Note that as part of the conditions within section 140A any assets transferred must remain within the charge to UK tax and thus assets transferred to company C would still be within the charge by way of section 10B, see CG42100+ and that is how the UK can collect the deferred charge under section 140 from company C.

The deferred charge under section 140 can also be triggered if within six years of the disposal by the transferor company the transferee company disposes of the assets that it received and that condition can be found within section 140(5). Any transfer to which section 140A or C applied would not cause the deferred charge to come back into charge under section 140(5) but section 140(6)(AA)(b)(i) provides stand in shoe provisions for section 140(5) to apply to the transferee.

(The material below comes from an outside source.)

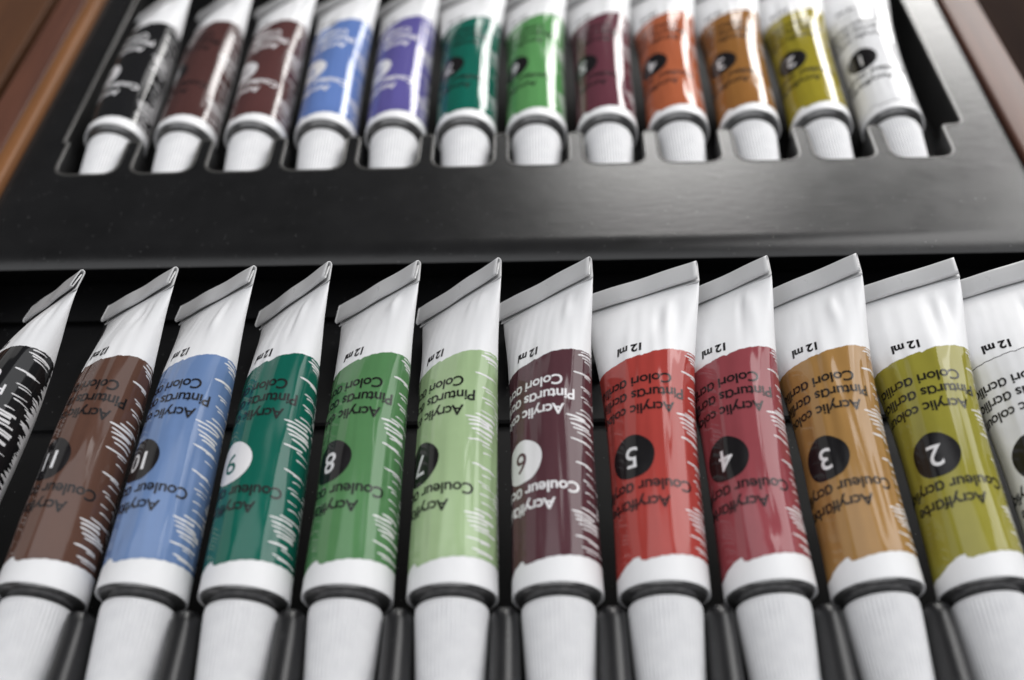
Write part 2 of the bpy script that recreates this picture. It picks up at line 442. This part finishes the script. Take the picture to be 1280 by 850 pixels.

Thus if in the above example the transfer by company A to company B took place in year 1, the transfer by company A to C took place in year 3 and in year 4 company B disposed of the assets that it received from company A then under section 140(6)(AA)(b)(ii) the deferred charge under section 140(5) would arise on company C, again by way of section 10B, see CG42100+.

Section 140(6B) provides for exactly the same rules to apply where a transfer to which section 140 applies is followed by a merger to which section 140E applies and section 140(6)(C) provides that references to transferor and transferee within section 140(6)(B) have the same meaning as those within section 140E(9).